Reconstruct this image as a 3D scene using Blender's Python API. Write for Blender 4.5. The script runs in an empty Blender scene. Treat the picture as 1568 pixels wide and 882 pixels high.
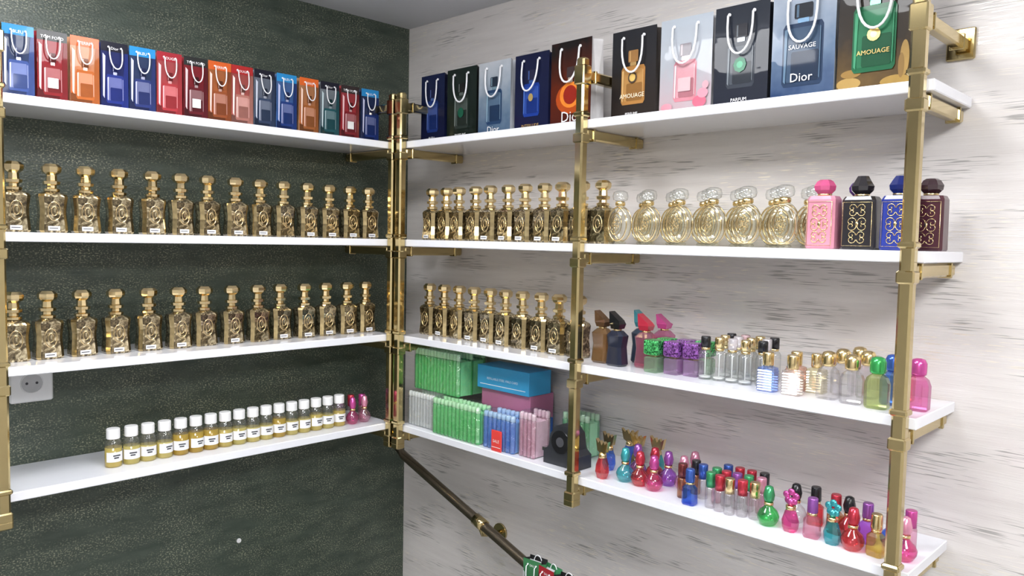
import bpy, bmesh, math, random
from mathutils import Matrix, Vector
random.seed(7)
scene = bpy.context.scene
try:
    scene.view_settings.view_transform = 'Standard'
except Exception:
    pass
ZC = 1.70                       # camera height
SH = [1.954, 1.696, 1.440, 1.198]   # shelf top heights
CEIL = 2.326

# ---------------------------------------------------------------- materials
def newmat(name):
    m = bpy.data.materials.new(name); m.use_nodes = True
    nt = m.node_tree
    return m, nt, nt.nodes, nt.links
_mc = {}
def pm(name, col, rough=0.5, metal=0.0, **kw):
    key = (name, tuple(col), rough, metal, tuple(sorted(kw.items())))
    if key in _mc: return _mc[key]
    m, nt, N, L = newmat(name)
    b = N['Principled BSDF']
    b.inputs['Base Color'].default_value = (*col, 1)
    b.inputs['Roughness'].default_value = rough
    b.inputs['Metallic'].default_value = metal
    if 'coat' in kw:
        b.inputs['Coat Weight'].default_value = kw['coat']
        b.inputs['Coat Roughness'].default_value = 0.04
    if 'spec' in kw: b.inputs['Specular IOR Level'].default_value = kw['spec']
    if 'emit' in kw:
        b.inputs['Emission Color'].default_value = (*col, 1)
        b.inputs['Emission Strength'].default_value = kw['emit']
    # faint procedural variation so nothing is a flat colour
    n = N.new('ShaderNodeTexNoise'); n.inputs['Scale'].default_value = kw.get('ns', 60)
    tc = N.new('ShaderNodeTexCoord'); L.new(tc.outputs['Object'], n.inputs['Vector'])
    mx = N.new('ShaderNodeMix'); mx.data_type = 'RGBA'
    a = kw.get('var', 0.12)
    mx.inputs['A'].default_value = (*[c*(1-a) for c in col], 1)
    mx.inputs['B'].default_value = (*[min(1, c*(1+a)) for c in col], 1)
    L.new(n.outputs['Fac'], mx.inputs['Factor']); L.new(mx.outputs['Result'], b.inputs['Base Color'])
    _mc[key] = m
    return m
def glass(name, col, gl=0.06, body=0.0, dark=0.7):
    key = ('g', name, tuple(col), gl, body)
    if key in _mc: return _mc[key]
    m, nt, N, L = newmat(name)
    N.remove(N['Principled BSDF'])
    out = N['Material Output']
    lw = N.new('ShaderNodeLayerWeight'); lw.inputs['Blend'].default_value = 0.5
    pw = N.new('ShaderNodeMath'); pw.operation = 'POWER'; pw.inputs[1].default_value = 3.0
    L.new(lw.outputs['Facing'], pw.inputs[0])
    cm = N.new('ShaderNodeMix'); cm.data_type = 'RGBA'
    cm.inputs['A'].default_value = (*col, 1); cm.inputs['B'].default_value = (*[c*dark for c in col], 1)
    L.new(pw.outputs[0], cm.inputs['Factor'])
    tr = N.new('ShaderNodeBsdfTransparent'); L.new(cm.outputs['Result'], tr.inputs['Color'])
    df = N.new('ShaderNodeBsdfDiffuse'); L.new(cm.outputs['Result'], df.inputs['Color'])
    m1 = N.new('ShaderNodeMixShader'); m1.inputs[0].default_value = body
    L.new(tr.outputs[0], m1.inputs[1]); L.new(df.outputs[0], m1.inputs[2])
    gs = N.new('ShaderNodeBsdfGlossy'); gs.inputs['Roughness'].default_value = 0.05
    ad = N.new('ShaderNodeMath'); ad.operation = 'MULTIPLY_ADD'; ad.inputs[1].default_value = 0.55; ad.inputs[2].default_value = gl
    ad.use_clamp = True
    L.new(pw.outputs[0], ad.inputs[0])
    m2 = N.new('ShaderNodeMixShader'); L.new(ad.outputs[0], m2.inputs[0])
    L.new(m1.outputs[0], m2.inputs[1]); L.new(gs.outputs[0], m2.inputs[2])
    L.new(m2.outputs[0], out.inputs['Surface'])
    _mc[key] = m
    return m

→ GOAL
Restate, line by line and word for word, everything from the top of the material through the line that contains "CEIL = 2.326". Leave pictures out.

→ WRITTEN RESPONSE
Reconstruct this image as a 3D scene using Blender's Python API. Write for Blender 4.5. The script runs in an empty Blender scene. Treat the picture as 1568 pixels wide and 882 pixels high.
import bpy, bmesh, math, random
from mathutils import Matrix, Vector
random.seed(7)
scene = bpy.context.scene
try:
    scene.view_settings.view_transform = 'Standard'
except Exception:
    pass
ZC = 1.70                       # camera height
SH = [1.954, 1.696, 1.440, 1.198]   # shelf top heights
CEIL = 2.326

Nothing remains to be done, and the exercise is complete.